Dicen los entendidos que este otoño será pródigo en níscalos y castañas. También promete serlo en lo referente a la política espectáculo. Nuestro país cuenta con un buen elenco de actores dispuestos a consumirse en escena repitiendo mantras, intentando que el público se meta en su obra y actúe de coro como en las tragedias griegas. Es tiempo también de investiduras e imposturas, de brindis al sol, chantajes y golpes bajos. Caerán las hojas caducas de los álamos –el árbol del pueblo–, pero también las máscaras de los predicadores aflorando su faz verdadera.

En Bruselas se citaron dos súper egos que, seguramente sin amarse, se necesitan. Carles Puigdemont anhela fotos, focos y cámaras para hacerse valer y mercadear; Yolanda Díaz, también. Ambos son, como cantaba Chavela Vargas, dos hojas que el viento juntó en otoño. Desde la esquinita de la izquierda, la gallega intenta dar salida a sus pulsiones, a ese afán de protagonismo que caracteriza a muchos profesionales de la política. Ella no conjuga los verbos ni interpreta a Gramsci como Pablo Iglesias, lo suyo es un ejercicio de adición, de suma de colores verde, rojo y violeta; por cierto, esos tonos mal mezclados dan el marrón. Ver corretear, cual chica pizpireta, a una ministra por los pasillos del Parlamento europeo platicando con un prófugo de la justicia española tiene guasa y da repelús. La visita de una vicepresidenta segunda del Gobierno español, acompañada del diputado criptonacionalista Jaume Asens, no deja de ser un agravio para sus compañeros del Ejecutivo y para el poder judicial, un pecado en la forma y en el fondo. Cuando el oportunismo barato y el postureo contaminan la acción política la resultante es la desafección, la derrota electoral o un correctivo vía judicial. Pregunten si no a la señora Ada Colau. Absténgase el voluntarioso y esforzado ministro de Presidencia, Félix Bolaños, de aplicar paños calientes al tema; eso no cuela. Le sugiero, en cambio, que obsequie a la dirigente de Sumar la cita –enmarcada, por supuesto– en la que Albert Camus decía: “La democracia es un ejercicio de modestia”.

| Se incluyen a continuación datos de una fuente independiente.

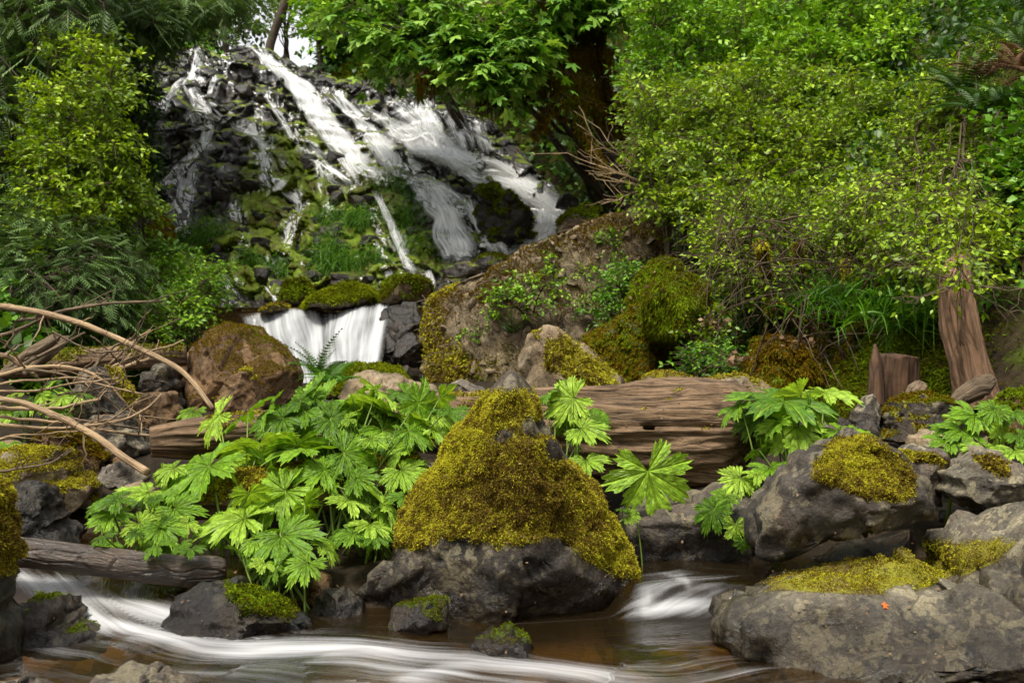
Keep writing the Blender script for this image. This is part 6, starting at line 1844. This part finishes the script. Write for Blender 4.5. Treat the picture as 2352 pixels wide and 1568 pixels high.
def leaning_trunk(label, pts, d, r, seed):
    p = np.array(pts, float)
    W = P(p[:, 0], p[:, 1], d)
    c = resample(np.c_[W, np.linspace(r, r * .7, len(p)) / F * d], 40)
    b = np.array([c[0, 0], c[0, 1], c[0, 2]])
    g = Geo(); tubes(g, c[:, :3] - b, c[:, 3], 12, True, lambda lo, an: 1 + .2 * fbm(np.stack([np.cos(an), np.sin(an), lo * 2], -1), 3, seed))
    tag(obj('tree_trunk', g, M['bark'], None, b), label, 'tree trunk', FG)
leaning_trunk('dark leaning tree trunk silhouetted in the sky gap', [(618, 120), (622, 100), (634, 62), (650, 20), (668, -30), (690, -90)], 20.6, 11, 3)
leaning_trunk('slender tree trunk among the lacy leaves over the black rocks', [(520, 130), (515, 60), (522, 0), (530, -90)], 23.0, 8, 4)

# ------------------------------------------------------------------ ferns, grass and sprouts
def fern(label, pos, n, L, mat, seed, up=0.55, group=None, cat='fern', towards=None):
    rng = np.random.default_rng(seed + 900)
    root = thing('fern', label, cat, pos, group)
    me = _FR.setdefault(mat, None)
    if me is None:
        g = Geo(); g.add(FROND[0], tris=FROND[1], v=np.full(len(FROND[0]), .5)); me = g.mesh('frond', False); me.materials.append(M[mat]); _FR[mat] = me
    for k in range(n):
        a = 2 * math.pi * (k + rng.uniform(-.3, .3)) / n
        o = bpy.data.objects.new('frond', me); COL.objects.link(o); o.parent = root
        s = L * rng.uniform(.7, 1.15)
        e = up * rng.uniform(.5, 1.3)
        x = np.array([math.cos(a) * math.cos(e), math.sin(a) * math.cos(e), math.sin(e)])
        z = np.array([-math.cos(a) * math.sin(e), -math.sin(a) * math.sin(e), math.cos(e)]) + rng.normal(0, .15, 3)
        set_frame(o, np.zeros(3), x, z, s)
    return root
_FR = {}
FERNS = [((2180, 130), 'dark sword fern highest in the shaded corner', .75, 'fern'), ((2290, 190), 'sword fern with grey fronds against the dark hillside', .55, 'fern'), ((2200, 250), 'brown withered fern under the grey fronds', .55, 'dead_fern'),
         ((2330, 270), 'withered fern hanging at the edge of the dark hillside', .55, 'dead_fern'), ((2240, 310), 'sword fern above the small-leaved bush', .55, 'fern'), ((2140, 200), 'fern half hidden by the bright crest bush', .55, 'fern'), ((2340, 130), 'fern in shadow at the edge under the dark bush', .55, 'fern'),
         ((2300, 90), 'grey green fern above the withered ones', .7, 'fern'), ((2250, 160), 'broad fern between the two highest ferns', .7, 'fern'), ((2200, 330), 'fern drooping onto the small-leaved bush', .7, 'fern'), ((2280, 240), 'half withered fern in the middle of the fern slope', .6, 'dead_fern'), ((2150, 280), 'fern at the ragged edge of the yellow-green bush', .7, 'fern'), ((1180, 280), 'dark fern on the shaded bank under the pale leaf tiers', .75, 'fern'), ((1260, 330), 'dark fern below the hanging moss', .75, 'fern'), ((1340, 300), 'fern drooping beside the mossy limb', .7, 'fern'), ((1200, 390), 'fern low on the dark bank over the broad veil', .65, 'fern'), ((1390, 360), 'fern deep in shade next to the tan dead branches', .7, 'fern'), ((1300, 410), 'fern at the foot of the dark bank', .6, 'fern'), ((730, 130), 'fern on the mossy shoulder beside the sky gap', .8, 'fern'), ((1060, 250), 'fern at the lip of the falls under the maple', .6, 'fern')]
for k, ((x, y), label, L, mat) in enumerate(FERNS):
    h = ground_hit(x, y, 5)
    fern(label, h + np.array([0, -.45 if x > 2000 else -.05, .12 if x > 2000 else .03]), 13 if x > 2000 else 11, L * (.72 if x > 2000 else 1), mat, k, .5, 'ferns on the steep banks')
fern('tall upright fern beside the big brown boulder', P(735, 890, 6.9), 9, .42, 'fern', 60, 1.15)
fern('lush low fern in front of the green mossy rock', P(760, 885, 6.8), 12, .38, 'grass', 61, .5)
hp, _ = hit(BANK_T, 1175, 770)
if hp is not None: fern('small upright fern on the rubble bank', hp, 9, .42, 'fern', 62, .8)
hp, _ = hit(BANK_T, 1210, 775)
if hp is not None:
    shrub('sapling', 'small pale-leaved sapling growing on the rubble bank', 'sapling', hp + np.array([0, -.02, -.05]), [(1090, 690), (1130, 650), (1200, 625), (1280, 640), (1300, 680), (1240, 720), (1150, 715)], (hp[1] - .1, hp[1] - .25), .4, 34, 4, 5, 5, .05, .2, 'lime_leaf', 'bark', seed=51, stem_r=.016, flat=.8)
for k, (x, y, L) in enumerate([(1100, 780, .3), (1350, 640, .3), (1270, 620, .22), (1400, 560, .3), (1330, 720, .3), (1130, 730, .25), (1390, 700, .3), (1440, 620, .3)]):
    hp, nn = hit(BANK_T, x, y)
    if hp is None: continue
    lab = ['low sprout near the foot of the sapling', 'green sprout midway up the rubble bank', 'tiny sprout on the bare rubble', 'sprout near the crest of the rubble bank', 'leafy sprout between the sapling and the mossy hump', 'sprout on the golden moss edge', 'leafy sprout above the mossy hump', 'sprout beside the small mossy knob'][k]
    d = hp[1]
    shrub('sprout', lab, 'sprout', hp, [(x - 28, y - 34), (x + 28, y - 34), (x + 34, y), (x - 34, y)], (d - .05, d - .1), .2, 12, 5, 3, 5, .04, .10, 'lime_leaf', 'twig', seed=60 + k, stem_r=.006, group='sprouts on the rubble bank')

def grass(label, pos, n, L, spread, seed, mat='grass', hang=0.5, group='grass tufts hanging on the rock face'):
    rng = np.random.default_rng(seed + 1500)
    g = Geo()
    p0 = rng.normal(0, 1, (n, 3)) * spread
    d = norm(rng.normal(0, .5, (n, 3)) + [0, -.4, .7])
    LL = L * rng.uniform(.5, 1.2, n)
    q = np.linspace(0, 1, 5)
    side = norm(np.cross(d, rng.normal(0, 1, (n, 3))))
    C = p0[:, None] + d[:, None] * (q[None, :, None] * LL[:, None, None]) - np.array([0, 0, 1]) * (q ** 2)[None, :, None] * (hang * LL)[:, None, None]
    w = .006 * (1 - q * .9)[None, :, None] * (0.5 + L * 2)
    V = np.stack([C - side[:, None] * w, C + side[:, None] * w], 2).reshape(n, 10, 3)
    qd = np.array([[2 * k, 2 * k + 1, 2 * k + 3, 2 * k + 2] for k in range(4)])
    Q = (qd[None] + (np.arange(n) * 10)[:, None, None]).reshape(-1, 4)
    g.add(V.reshape(-1, 3), quads=Q, v=np.repeat(rng.random(n), 10))
    o = obj('grass_tuft', g, M[mat], None, pos)
    tag(o, label, 'grass', group, 'stuff')
GR = [((905, 430), 'grass tuft crowning the ledge between the chute and the short falls', 520, .24, .2), ((930, 490), 'grass hanging midway down beside the short falls', 420, .22, .18), ((950, 560), 'grass and moss low beside the short falls', 380, .2, .18),
      ((755, 495), 'bright grass tuft in the centre of the rock face', 520, .22, .14), ((762, 560), 'grass curtain below the bright centre tuft', 420, .24, .15), ((824, 500), 'narrow grass tuft on a centre ledge', 600, .28, .12), ((805, 600), 'long grass curtain near the bright moss cushion', 480, .26, .15), ((770, 610), 'grass beside the long curtain', 700, .28, .16),
      ((860, 590), 'small grass clump right of the long curtain', 400, .2, .12), ((640, 620), 'yellow-green clump low on the rock face', 500, .2, .14), ((575, 590), 'small clump beside the low trickle', 400, .2, .12), ((450, 550), 'grass clump below the veil of threads', 600, .26, .2), ((490, 530), 'mossy grass on the ledge by the veil of threads', 500, .22, .16)]
for k, ((x, y), label, n, L, sp) in enumerate(GR):
    w = on_face(np.array(x), np.array(y)) + np.array([0, -.10, -.05])
    grass(label, w, n, L, np.array([sp, .06, sp * .8]), k, 'grass', .9)
for k, (x, y, d, label) in enumerate([(400, 700, 10.0, 'long grass hanging over the bank under the pale green bush'), (470, 730, 10.6, 'grass at the corner of the small dark pool'), (340, 620, 10.6, 'grass among the leafy clump'), (1560, 610, 8.6, 'grass behind the small mossy knob'), (1620, 600, 8.8, 'grass tuft above the round moss ball'), (1990, 760, 6.9, 'green grass in the shade behind the crooked limbs'), (1900, 700, 7.4, 'dark grass deep under the bushes'), (2140, 800, 6.2, 'grass behind the rotten stump'), (1460, 500, 10.6, 'grass on the crest of the rubble bank')]):
    w = base_at(x, y, d, 0.0)
    grass(label, w + np.array([0, -.05, .03]), 900, .34, np.array([.26, .16, .05]), 40 + k, 'grass', .6, 'grass tufts on the banks')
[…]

Prepárense. La pizpireta y el hombre de traje gris han sacado a Jafar de la lámpara. Nos espera un trimestre de relativismo negacionista y victimismo; nos dirán que hubo una vez un lobito bueno al que maltrataban todos los corderos, que el pirata era honrado y bla, bla, bla.

Carles Puigdemont va a intentar que este otoño sea su primavera particular. Tras el fotomontaje belga, el club de fans del expresidente le llama, por lo bajini, el Renacido; mientras tanto, Pilar Rahola se esfuerza en explicar que el procés ha parido un gran estadista. En cuanto pasen las jornadas septembrinas de fervor patriótico, esas que exigen declaraciones desafiantes, venderá, al igual que ERC, amnistía y referéndum. Su objetivo es ser el principal interlocutor del independentismo catalán. Combinará una apariencia dialogante con guiños a la unilateralidad. Para ello siempre tendrá a mano a una Dolors Feliu de turno blandiendo el espantajo de la DUI. Que nadie se lleve a engaño, el de Amer se ha crecido tras ver que desde el socialismo gubernamental se ha catalogado su conferencia como alejada de la confrontación; y cómo, desde sectores afines a Sumar, se vende la idoneidad de una hipotética ley de amnistía. En Bruselas se pergeñó el comienzo de una gran, e interesada, amistad; se prodigaron los arrumacos entre una vicepresidenta pizpireta y un expresidente ególatra con deseos de regresar en olor de multitudes al Pati dels Tarongers. Y, en este otoño rico en níscalos, castañas y granadas, quizás alguien debería recordar a los independentistas que están en horas bajas; que, en Cataluña, Pere Aragonès gobierna solo con 33 diputados y que, aunque tengan la llave de la investidura, no les conviene chantajear. ¿Acaso los secesionistas prefieren que gobiernen las derechas de toda la vida? Cito de nuevo a Ramón Jáuregui: “Si la minoría nacionalista exige lo imposible digamos no... Y que salga el sol por Antequera”.